Start as early as you can from Kudremukh so you’re at the Netravati Peak Trek Trailhead before the mist thickens and the sun gets too strong. This is the main entry point for the trek, and on busy weekends or holidays there can be forest check formalities, so keep a little buffer for permits, ID checks, and briefing if required. Expect a long, rewarding hike of about 6–8 hours round trip, with wet grass, leech-prone patches in the monsoon, and some of the prettiest ridge walking in the Western Ghats. Wear proper trekking shoes, carry at least 2 liters of water, and pack a rain layer even if the morning looks clear.
By late morning, the landscape around Kudremukh National Park is really what makes this day special: rolling shola-grassland slopes, deep green valleys, and those dramatic mist windows that open and close in minutes. The park itself is the experience here, so don’t rush the last stretch—this is where the scenery feels widest and most cinematic. If you’ve started early, you’ll usually be coming down around lunch time, which is perfect; grab a quick packed meal or simple snacks, then take your time on the descent because the rocks and mud can be slippery. Entry rules and trail access can change by season, so it’s worth confirming the latest forest department instructions locally.
On the drive back, stop at Hanuman Gundi Falls for a 45-minute breather. It’s a good leg-stretcher after the trek, with a short walk down to the falls and enough time to sit, cool off, and let the hike sink in. The approach is easy enough, but the steps can be uneven, so keep your pace slow if your knees are tired. From there, continue toward Kalasa rather than trying to do anything too ambitious—the whole point now is to shift from trek mode into an easier evening.
Ease into Kalasa town center, where the pace drops and the food gets comforting fast. This is the right place to buy a little tea, stretch out, and maybe pick up anything you forgot for tomorrow’s scenic run around the area. For dinner, choose a local Malnad restaurant in Kalasa and keep it simple: dosa, akki rotti, or a veg/non-veg thali usually runs about ₹200–500 per person, and the best places are the no-fuss family-run spots that start serving early evening. If you’re staying overnight nearby, aim to check in before dark so you can shower, rehydrate, and rest your legs properly after a full mountain day.

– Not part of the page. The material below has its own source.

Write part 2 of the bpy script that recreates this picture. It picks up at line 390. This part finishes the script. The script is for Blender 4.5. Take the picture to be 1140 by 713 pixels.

Leave Kudremukh early and aim to reach Horanadu Annapoorneshwari Temple while the atmosphere is still quiet and the queue is short. Plan on about 1.5–2 hours here: remove footwear at the entrance, keep a little cash handy for offerings, and dress modestly since it’s a very active temple rather than just a sightseeing stop. If you’re there around opening hours, the aarti timings are the most rewarding part of the visit, and the whole complex feels calmer before the main rush picks up later in the morning.
After the temple, take a relaxed stop at Amanikere Lake near Kalasa. It’s not a big “activity” stop, which is exactly why it works so well — 30–45 minutes is enough for photos, a slow walk, and a breather in the hill-country air. If the weather is clear, the reflections here are lovely, and this is a good place to reset before the drive back toward the forested stretches.
Continue toward Kavikal Gandi Viewpoint, one of those classic Western Ghats pull-offs where you don’t need much planning — just stop, take in the curve of the hills, and stretch your legs for 30–45 minutes. It’s a roadside viewpoint, so keep an eye out for traffic when stepping out for pictures, especially if there are buses or tempo travellers passing through. This is usually the best point in the day for those sweeping green-valley photos if the clouds haven’t fully dropped in.
Back in Kalasa, stop at a local cafe or tea stall for a simple lunch and coffee. The town is small, so don’t overthink it — ask your driver or host for a clean spot near the main road or temple side, and expect to spend around ₹150–350 per person for tea, snacks, dosa, rice meals, or a basic lunch. This is also the right time to buy water, bananas, or packed snacks before the final leg of the day, since options get thinner once you head deeper into the hills.
Use the late afternoon for the scenic drive through the Kudremukh–Kalasa hills, keeping the windows open when the weather is pleasant and pausing only if the light is good or the road briefly opens to a view. The route is beautiful but winding, so don’t rush it — the best part is simply watching the landscape change from temple-town calm to denser, mistier Western Ghats terrain. If you’re heading back toward your stay or onward journey, leave a little buffer so you’re not driving these curves after dark, especially in rain or fog.